As you know our ceilings are 10 foot so in order for me to be able to get at all the paper Richard had to find steps that I could stand on with my whole foot, so I would be safe.  Here are my new steps and yes I have used them and they work great.

So far everything that I have managed to pull off has been dry, at least today.  The second picture shows the cloth material that is placed over the plaster to keep it from crumbling.  From these two pictures you can see what I am up against.  I am determined to removed all the old wall paper.  I think I will then skim coat the whole wall once all the damaged plaster has been chipped out and repaired.  Once all that is done I have a feeling we will just paint the walls.  I've just removed more of this grey fabric material and the mixture of compounds that have been used to patch the walls is unbelievable.  Richard believes we might just have to tear down the plaster and lathe and drywall, but I don't want to damage the other side of the wall.

Anyone with ideas please post notes.  If you live in this area and enjoy this type of work, no money to pay anyone, and know what you are doing, and would like to help.  Post a note.  This is not going to be a quick renovation to just make the kitchen look fresh; but it is not a full gut either as we can't accord to replace the cupboards for more age appropriate ones to the house. 


Saturday, 1 December 2012

Renovations - No turning back now!

Since Richard and I purchased this house we have been tearing pieces of the ugly green painted embossed wallpaper off the kitchen wall.  On November 24th it became more serious and I came home to find Richard had torn quite a bit more off  the walls.  Needless to say I joined in and when I had had enough for that day this is what we had done to one of the walls.



 So in these pictures you see the horrible green the the walls are painted.  How badly the walls were papered with the paper not being actually stuck to the walls.  The various layers of wall paper from the embossed, a mottled beige and white, panel design and then the vinyl grey stuff.  Over the various layers that have been partially removed over the years, someone has added mud (plaster) to smooth things out.  The lower half of the wall has painted faux tile sheets.  We are still debating whether to remove or just repaint any suggestions?


We love the ceiling which has been added to replicate what is in the living room, but I hate the type of ceiling covering that over the years has become grey with cooking and just general living in the house.  I can't imagine painting it without taping all the wood so we do not get paint on those faux beams, because I really do like the idea of the ceiling just not the sponge stipple stuff.
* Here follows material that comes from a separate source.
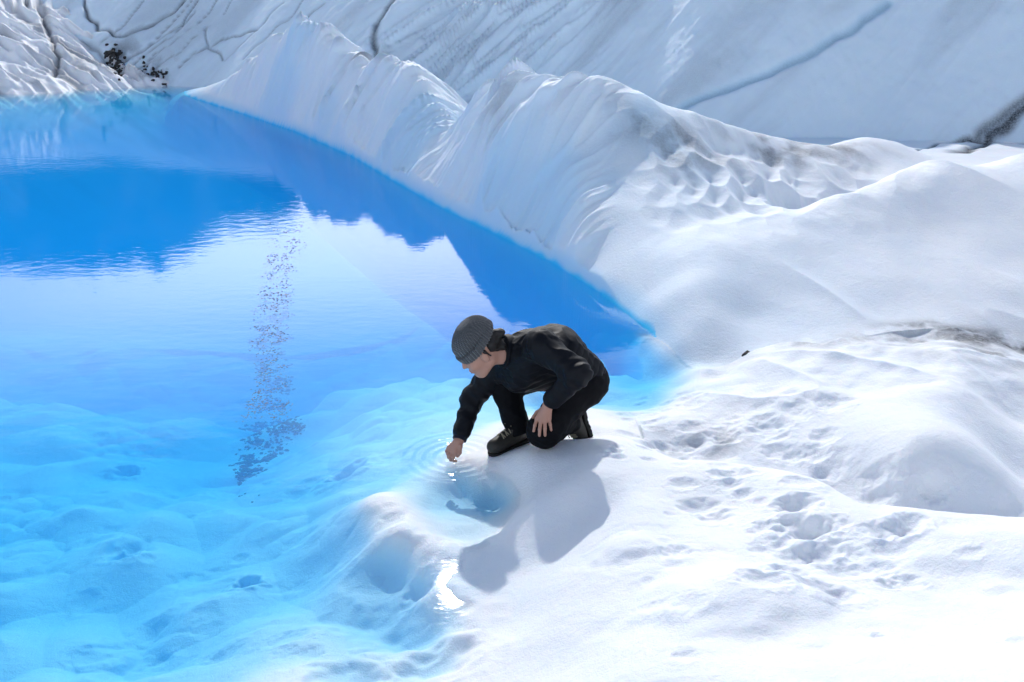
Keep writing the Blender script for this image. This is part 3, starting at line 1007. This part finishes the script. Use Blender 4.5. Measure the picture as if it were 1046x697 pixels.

Today, December 1, 2012 I once more tackled the walls, using a slightly watered down fabric softener solution.  It did work a lot better than using the steamer but is a lot messier and makes the floor very slippery which I had to be careful walking on.  I made sure that I cleaned up the mess every so often and washed the floor down with plain water.  I did not want to track the mess through the house.  So what does it look like today.  Here are today's pictures:


This is a corner I began and found some very interesting DIY attempts. There was chunks of mud in the corner with paper taping on that then more mud on top.  As you see there is patches of newer mud and then grey vinyl paper under that mud.  In one section it looks as if the original plaster wall was painted a blue/grey.  The black stuff I have no idea what that is unless I chip the skim coat off mud that is in patches everywhere.  The panel patterned paper is hard to get off and then that vinyl stuff is loose in areas; I've accidentally dug into parts and pulled it off.  I was hoping to leave the grey vinyl stuff intact so we could either paint or wallpaper over the top, as it is fairly smooth.

So this is the wall I started with and as you see most of the vinyl is intact but not sure anything will really stick to it.  There are more areas of patching as you see.  Still don't know what to do with the bottom portion of the wall.  Richard wants to just paint it and he doesn't want to help with the wall paper stripping other than pulling the easy stuff off.  He said it's my thing all he wanted to do was pull off the green stuff and slap up some more of the same paper and paint it a more pleasing colour.

In the picture above this one you see the various levels of paper, the green, then the mottled beige, the panel patterned and the base vinyl.  In the bottom picture you will see I have reached as high as I can with a one step stool, I'm not very good on steps but will probably have to purchase a three step ladder so I can reach to the ceiling.  10 ft ceilings do have their down falls and that is they are hard to reach to the top to get the rest of the paper off.  I know Richard is 6' 3" but does not want to work on the scraping of the old stuff.

I know this was supposed to be just a quick face lift but I can't leave a job just half done.  I feel you have to do it right or not even start.  So here are my questions:

1. Do I patch where I've pulled parts of the grey vinyl off and then paper?
2. Do I take everything off the walls including the vinyl and patch the damaged plaster and then smooth the walls and paint?
3. Do I allow my hubby to gut the walls pulling all the plaster and lathe off, then have to have all the wiring checked because I know we aren't going to find anything good in that wall, then drywall, tape, mud, sand, remud and sand some more then put a fresh coat of paint?

There you have it folks what would you do if this was your kitchen?